The Pope's appeal for prayers and international
participation in the initiative came during his Wednesday General Audience when
he recalled that the initiative represents a short moment a of prayer on the
recurrence of the meeting in
the Vatican between the Pope, the late Israeli President Peres, and the
Palestinian President Abbas.
Their encounter took place in the Vatican Gardens on 8 June
2014, during which the three men prayed together for peace.
“In our days, Pope Francis said, there is a great need to
pray – Christians, Jews, and Muslims – for peace.”
Vatican Radio’s Linda Bordoni spoke to Bishop
Antoine Audo of Aleppo, in Syria, about the significance
of “One Minute for Peace”:
Bishop Antoine Audo says it is important and he expresses
his admiration for Pope Francis, whom he said, “uses little things to not
forget peace and to say that everybody is able to build peace in the world”.

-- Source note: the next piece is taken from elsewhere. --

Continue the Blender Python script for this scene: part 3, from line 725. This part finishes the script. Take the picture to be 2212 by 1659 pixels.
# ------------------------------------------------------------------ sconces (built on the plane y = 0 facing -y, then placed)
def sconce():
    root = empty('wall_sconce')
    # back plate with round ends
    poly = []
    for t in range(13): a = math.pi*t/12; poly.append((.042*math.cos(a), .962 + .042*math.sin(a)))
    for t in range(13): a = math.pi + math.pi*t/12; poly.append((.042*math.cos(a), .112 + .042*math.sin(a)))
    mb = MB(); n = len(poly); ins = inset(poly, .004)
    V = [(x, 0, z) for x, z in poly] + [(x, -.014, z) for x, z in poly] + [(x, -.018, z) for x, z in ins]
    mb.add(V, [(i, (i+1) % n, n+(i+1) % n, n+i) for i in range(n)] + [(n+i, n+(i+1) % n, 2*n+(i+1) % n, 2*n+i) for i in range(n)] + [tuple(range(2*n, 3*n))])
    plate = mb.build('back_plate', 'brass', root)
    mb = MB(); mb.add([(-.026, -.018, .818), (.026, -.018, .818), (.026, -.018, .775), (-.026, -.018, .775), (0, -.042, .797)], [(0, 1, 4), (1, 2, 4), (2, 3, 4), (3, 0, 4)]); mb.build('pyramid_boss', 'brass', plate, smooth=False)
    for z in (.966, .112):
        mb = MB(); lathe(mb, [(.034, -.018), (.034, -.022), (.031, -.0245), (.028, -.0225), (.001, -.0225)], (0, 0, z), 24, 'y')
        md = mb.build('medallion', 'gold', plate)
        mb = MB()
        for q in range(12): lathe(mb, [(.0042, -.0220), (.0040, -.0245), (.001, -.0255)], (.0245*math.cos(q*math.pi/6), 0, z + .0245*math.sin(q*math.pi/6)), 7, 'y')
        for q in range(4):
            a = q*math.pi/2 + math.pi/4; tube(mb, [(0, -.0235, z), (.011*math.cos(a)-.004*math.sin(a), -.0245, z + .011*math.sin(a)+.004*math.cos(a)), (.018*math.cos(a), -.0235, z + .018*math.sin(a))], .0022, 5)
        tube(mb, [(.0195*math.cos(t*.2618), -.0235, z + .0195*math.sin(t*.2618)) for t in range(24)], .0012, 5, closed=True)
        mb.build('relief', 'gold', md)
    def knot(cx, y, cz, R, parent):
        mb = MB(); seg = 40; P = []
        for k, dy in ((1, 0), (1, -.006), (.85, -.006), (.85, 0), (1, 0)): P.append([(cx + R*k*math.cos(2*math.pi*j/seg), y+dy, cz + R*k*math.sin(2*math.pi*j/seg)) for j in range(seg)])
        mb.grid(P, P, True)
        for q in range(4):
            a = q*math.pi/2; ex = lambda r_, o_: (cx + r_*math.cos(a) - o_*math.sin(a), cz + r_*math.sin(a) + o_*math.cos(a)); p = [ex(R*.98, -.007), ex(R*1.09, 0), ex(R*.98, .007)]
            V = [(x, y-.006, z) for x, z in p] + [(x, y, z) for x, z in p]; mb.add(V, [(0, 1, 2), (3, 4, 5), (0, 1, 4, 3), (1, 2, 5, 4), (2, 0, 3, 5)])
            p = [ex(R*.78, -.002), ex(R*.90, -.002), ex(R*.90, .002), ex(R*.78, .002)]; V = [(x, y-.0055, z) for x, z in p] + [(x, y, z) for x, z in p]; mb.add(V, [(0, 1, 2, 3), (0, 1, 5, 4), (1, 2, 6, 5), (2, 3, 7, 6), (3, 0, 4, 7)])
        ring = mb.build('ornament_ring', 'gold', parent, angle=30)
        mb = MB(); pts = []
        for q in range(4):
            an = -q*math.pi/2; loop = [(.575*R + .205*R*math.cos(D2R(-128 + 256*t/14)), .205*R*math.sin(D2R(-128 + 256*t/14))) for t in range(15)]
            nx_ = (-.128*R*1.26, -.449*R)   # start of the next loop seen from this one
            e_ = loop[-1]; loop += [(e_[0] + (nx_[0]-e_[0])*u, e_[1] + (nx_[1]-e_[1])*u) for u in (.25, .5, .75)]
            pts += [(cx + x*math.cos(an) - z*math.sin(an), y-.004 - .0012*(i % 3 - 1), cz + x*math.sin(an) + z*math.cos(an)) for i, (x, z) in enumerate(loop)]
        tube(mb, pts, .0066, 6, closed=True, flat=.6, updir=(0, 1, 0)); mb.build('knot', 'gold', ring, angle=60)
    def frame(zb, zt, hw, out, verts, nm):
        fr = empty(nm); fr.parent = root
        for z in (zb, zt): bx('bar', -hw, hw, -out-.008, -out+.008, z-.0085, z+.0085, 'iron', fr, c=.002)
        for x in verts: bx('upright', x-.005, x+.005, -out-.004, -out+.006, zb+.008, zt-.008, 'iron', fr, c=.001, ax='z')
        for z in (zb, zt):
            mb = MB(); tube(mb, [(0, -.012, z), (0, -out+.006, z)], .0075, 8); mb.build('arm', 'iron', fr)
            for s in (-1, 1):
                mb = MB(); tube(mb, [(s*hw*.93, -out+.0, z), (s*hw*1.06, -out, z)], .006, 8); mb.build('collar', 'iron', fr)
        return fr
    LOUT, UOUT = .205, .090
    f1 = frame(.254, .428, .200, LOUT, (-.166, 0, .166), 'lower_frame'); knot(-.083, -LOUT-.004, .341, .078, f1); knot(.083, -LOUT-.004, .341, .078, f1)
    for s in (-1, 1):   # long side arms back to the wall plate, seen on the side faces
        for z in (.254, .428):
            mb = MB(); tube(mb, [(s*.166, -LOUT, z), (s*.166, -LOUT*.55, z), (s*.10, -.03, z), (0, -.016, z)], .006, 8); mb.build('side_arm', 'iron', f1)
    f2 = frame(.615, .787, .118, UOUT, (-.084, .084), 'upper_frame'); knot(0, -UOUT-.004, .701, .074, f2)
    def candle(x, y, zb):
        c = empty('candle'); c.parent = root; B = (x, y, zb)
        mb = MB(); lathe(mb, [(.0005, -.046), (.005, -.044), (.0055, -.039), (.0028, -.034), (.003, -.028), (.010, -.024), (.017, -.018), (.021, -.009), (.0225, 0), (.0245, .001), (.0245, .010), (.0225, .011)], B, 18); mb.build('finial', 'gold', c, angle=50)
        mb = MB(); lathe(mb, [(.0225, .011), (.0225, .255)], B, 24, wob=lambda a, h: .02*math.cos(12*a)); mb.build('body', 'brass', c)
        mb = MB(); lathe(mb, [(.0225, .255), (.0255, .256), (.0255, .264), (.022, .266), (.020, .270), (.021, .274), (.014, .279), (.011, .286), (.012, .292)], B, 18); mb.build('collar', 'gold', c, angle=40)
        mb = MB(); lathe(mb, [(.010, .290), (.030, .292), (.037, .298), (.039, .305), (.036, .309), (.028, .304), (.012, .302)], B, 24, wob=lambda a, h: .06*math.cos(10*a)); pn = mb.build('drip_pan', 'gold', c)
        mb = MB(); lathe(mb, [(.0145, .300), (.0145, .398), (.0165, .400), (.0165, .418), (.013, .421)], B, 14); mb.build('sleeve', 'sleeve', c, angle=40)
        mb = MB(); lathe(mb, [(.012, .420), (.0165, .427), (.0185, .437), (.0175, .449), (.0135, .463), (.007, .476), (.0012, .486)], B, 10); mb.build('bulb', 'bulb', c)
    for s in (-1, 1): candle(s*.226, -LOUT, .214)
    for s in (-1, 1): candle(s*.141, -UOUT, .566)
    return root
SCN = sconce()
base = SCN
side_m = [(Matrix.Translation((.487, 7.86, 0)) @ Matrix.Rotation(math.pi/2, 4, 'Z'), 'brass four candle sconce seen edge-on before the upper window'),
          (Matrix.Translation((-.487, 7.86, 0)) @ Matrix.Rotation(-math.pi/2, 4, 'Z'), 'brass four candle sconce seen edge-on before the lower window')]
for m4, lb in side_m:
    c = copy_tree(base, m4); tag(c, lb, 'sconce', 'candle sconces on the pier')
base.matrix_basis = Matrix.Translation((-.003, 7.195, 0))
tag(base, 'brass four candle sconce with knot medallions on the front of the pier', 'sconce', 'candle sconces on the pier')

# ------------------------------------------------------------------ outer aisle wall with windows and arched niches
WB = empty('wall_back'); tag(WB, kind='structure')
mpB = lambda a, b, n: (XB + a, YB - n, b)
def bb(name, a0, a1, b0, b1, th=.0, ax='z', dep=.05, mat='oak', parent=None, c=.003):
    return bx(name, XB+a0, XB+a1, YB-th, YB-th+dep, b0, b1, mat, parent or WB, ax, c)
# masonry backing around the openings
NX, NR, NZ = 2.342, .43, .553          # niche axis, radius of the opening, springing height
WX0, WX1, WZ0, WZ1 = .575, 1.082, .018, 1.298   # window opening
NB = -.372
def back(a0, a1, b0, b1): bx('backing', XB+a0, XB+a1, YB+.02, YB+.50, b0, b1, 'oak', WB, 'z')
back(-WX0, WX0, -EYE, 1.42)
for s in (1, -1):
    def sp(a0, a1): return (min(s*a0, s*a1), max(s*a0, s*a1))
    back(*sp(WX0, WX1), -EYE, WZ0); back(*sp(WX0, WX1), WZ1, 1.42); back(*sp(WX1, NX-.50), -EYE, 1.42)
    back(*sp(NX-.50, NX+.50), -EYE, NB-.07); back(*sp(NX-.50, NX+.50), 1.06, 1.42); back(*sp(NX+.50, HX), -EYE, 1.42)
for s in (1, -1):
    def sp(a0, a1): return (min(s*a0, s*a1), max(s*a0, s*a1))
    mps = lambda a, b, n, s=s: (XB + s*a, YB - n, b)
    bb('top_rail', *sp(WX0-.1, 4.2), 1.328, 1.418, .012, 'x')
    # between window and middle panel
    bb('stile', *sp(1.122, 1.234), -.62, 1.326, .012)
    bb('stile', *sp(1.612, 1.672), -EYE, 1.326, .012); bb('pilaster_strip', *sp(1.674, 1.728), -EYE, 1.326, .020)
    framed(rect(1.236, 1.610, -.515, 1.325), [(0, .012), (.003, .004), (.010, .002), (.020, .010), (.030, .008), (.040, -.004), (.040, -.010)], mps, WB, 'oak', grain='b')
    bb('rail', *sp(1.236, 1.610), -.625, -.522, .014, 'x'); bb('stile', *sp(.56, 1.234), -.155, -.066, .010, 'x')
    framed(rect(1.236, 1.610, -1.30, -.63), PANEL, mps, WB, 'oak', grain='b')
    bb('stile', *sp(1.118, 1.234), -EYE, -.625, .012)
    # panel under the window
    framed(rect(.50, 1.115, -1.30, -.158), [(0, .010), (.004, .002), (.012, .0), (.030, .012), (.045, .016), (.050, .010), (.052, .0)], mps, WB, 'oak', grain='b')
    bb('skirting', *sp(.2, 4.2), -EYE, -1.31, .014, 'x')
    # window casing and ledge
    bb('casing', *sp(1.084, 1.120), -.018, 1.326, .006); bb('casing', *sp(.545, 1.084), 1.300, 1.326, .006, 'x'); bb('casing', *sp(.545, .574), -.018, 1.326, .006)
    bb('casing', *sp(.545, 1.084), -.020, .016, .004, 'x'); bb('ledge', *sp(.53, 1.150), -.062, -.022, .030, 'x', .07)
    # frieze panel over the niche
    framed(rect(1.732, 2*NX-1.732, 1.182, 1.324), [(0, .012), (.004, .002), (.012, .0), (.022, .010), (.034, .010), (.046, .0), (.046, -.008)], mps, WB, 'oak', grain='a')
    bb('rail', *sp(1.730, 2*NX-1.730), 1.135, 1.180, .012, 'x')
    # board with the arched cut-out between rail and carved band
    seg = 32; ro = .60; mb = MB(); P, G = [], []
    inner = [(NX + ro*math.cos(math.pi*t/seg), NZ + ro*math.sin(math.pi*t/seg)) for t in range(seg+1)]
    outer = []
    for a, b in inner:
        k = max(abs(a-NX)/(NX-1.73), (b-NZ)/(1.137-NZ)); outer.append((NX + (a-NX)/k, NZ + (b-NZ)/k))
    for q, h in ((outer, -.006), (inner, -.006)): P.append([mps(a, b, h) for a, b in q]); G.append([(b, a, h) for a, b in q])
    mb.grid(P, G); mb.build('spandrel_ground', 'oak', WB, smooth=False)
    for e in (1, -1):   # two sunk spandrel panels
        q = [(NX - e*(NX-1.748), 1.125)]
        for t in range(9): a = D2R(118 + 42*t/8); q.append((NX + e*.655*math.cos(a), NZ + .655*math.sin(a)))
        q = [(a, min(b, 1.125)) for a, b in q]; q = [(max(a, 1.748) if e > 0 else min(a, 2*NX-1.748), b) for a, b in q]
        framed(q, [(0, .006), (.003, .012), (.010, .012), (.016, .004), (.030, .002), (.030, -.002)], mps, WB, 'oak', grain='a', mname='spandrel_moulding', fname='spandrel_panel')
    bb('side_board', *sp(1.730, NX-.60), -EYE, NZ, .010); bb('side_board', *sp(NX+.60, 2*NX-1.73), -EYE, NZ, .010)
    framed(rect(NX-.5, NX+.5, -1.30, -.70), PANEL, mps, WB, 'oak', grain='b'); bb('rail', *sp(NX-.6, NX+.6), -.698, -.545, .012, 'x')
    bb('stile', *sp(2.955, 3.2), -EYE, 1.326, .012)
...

Audo says this is a very Christian way to oppose war and to
express our faith, with our roots in the reality it is a way, he explains to be
incarnate – to be “hic et nunc” as it is defined in theology.
“I admire this initiative: it helps us a lot. But at the
same time as bishop living in Aleppo and Syria I have to say we are very tired
about the perspective of peace; we wait, we wait, we wait, and at the same time
our families and young people are leaving to emigrate and this is a very big
sadness for us” he says.
The bishop says the situation, in particular of Christians
in Syria, who are a small minority is difficult, but “we continue to stay
rooted in the faith and in the truth and after that, we will see.”
Audo speaks of the current situation in Syria's largest
city, which in over six years of violence has become the biggest symbol of the
damage wrought by the Syrian war. He says that since Christmas there have
not been bombings as the fighting is now continuing outside the city.
He says they can hear the bombing but generally the
situation is more peaceful, the situation less stressful than a few months ago.
“But without regular water, without electricity, and the big
problem is the economic situation; there are no jobs and 80% of the people are
without a job” he says.
As Pope Francis points out, Audo says, “Work is dignity”:
“we have lost our dignity; everybody has become poor and asking for food
aid to live”.
He also said that a big problem today is the obligation for
young people to enroll in the military service, so you have so many young
people who are very afraid of being forced to fight and they flee.
“This means the war is not finished yet” he says.
Regarding the current fear of terrorist attacks and the idea
that situations of conflict, marginalization and exclusion provide fertile soil
for radicalization, Bishop Audo says he believes that most of those attracted
to extremist militancy are Sunnite youths, without any hope.
“If we look at the psychological level I think they are
experiencing a big humiliation before the West generally; the powerful West is
dominating, is leading politically with its provocative culture of ‘teaching’
others; ‘the West is bringing human rights, civilization.’ And on the other
hand, according to the point of view both of educated and of simple people,
they are experiencing a big humiliation” he says.
This, Audo says, is a big fault of the western world because
“I think the West has lost faith in God and in Christ so it is not able to have
the sensitivity to respect the other; everything is power, everything is
finance, everything is strategies and there is no future for these politics.”